Everyone that works in the fashion business is amazingly stupid....Incredibly lucky to be making the money they make, but amazingly stupid.

by Anonymousreply 22October 7, 2015 5:13 AM

I'm r14, her apologist!

by Anonymousreply 23October 7, 2015 5:22 AM

I'm beautiful!

Offsite Link
by Anonymousreply 24October 7, 2015 6:31 AM

Who?

Offsite Link
by Anonymousreply 25October 7, 2015 7:30 AM

R19, that would explain why she gets on so well with Kanye West.

by Anonymousreply 26October 7, 2015 8:12 AM

I'm the tacky, old lady-ish beige strappy sandals she always wears.

by Anonymousreply 27October 7, 2015 10:11 AM

Have never understood why she is untouchable. She is responsible for the cheapening of the Vogue brand by putting ridiculous celebrities and flashes-in-the pan on the covers. When it was announced that she was in charge of bringing glamour to the Tony Awards this past year by inviting the current slate of non-entities as red carpet guests and by dressing some of the presenters, it turned me off so completely, I switched channels.

by Anonymousreply 28October 7, 2015 2:14 PM

R9, did you mean "weird perks" or "weird quirks?" Either way, please describe further, especially if they are "perks."

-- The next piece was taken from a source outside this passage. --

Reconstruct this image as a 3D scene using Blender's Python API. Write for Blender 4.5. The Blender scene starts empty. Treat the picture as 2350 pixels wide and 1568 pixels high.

R15, I'm also interested in your comments. Can you explain further. Also, how is she nicer than portrayed?

There's the old saying, "You're only as good as the people that report to you." She's survived a long time to be considered so inept and vacuous, according to this thread. How has she managed?

by Anonymousreply 29October 7, 2015 2:38 PM

I'm the high school diploma she never got.

by Anonymousreply 30March 6, 2018 8:19 PM

I’m Anna’s sense of humor. I actually do exist.

Offsite Link
by Anonymousreply 31March 6, 2018 8:41 PM

I am a fraud.

by Anonymousreply 32March 6, 2018 8:42 PM

Im one of her secret lesbian friends

by Anonymousreply 33March 6, 2018 8:47 PM

Did you just get laid off, R30? Is that why you're bumping all these old Anna threads?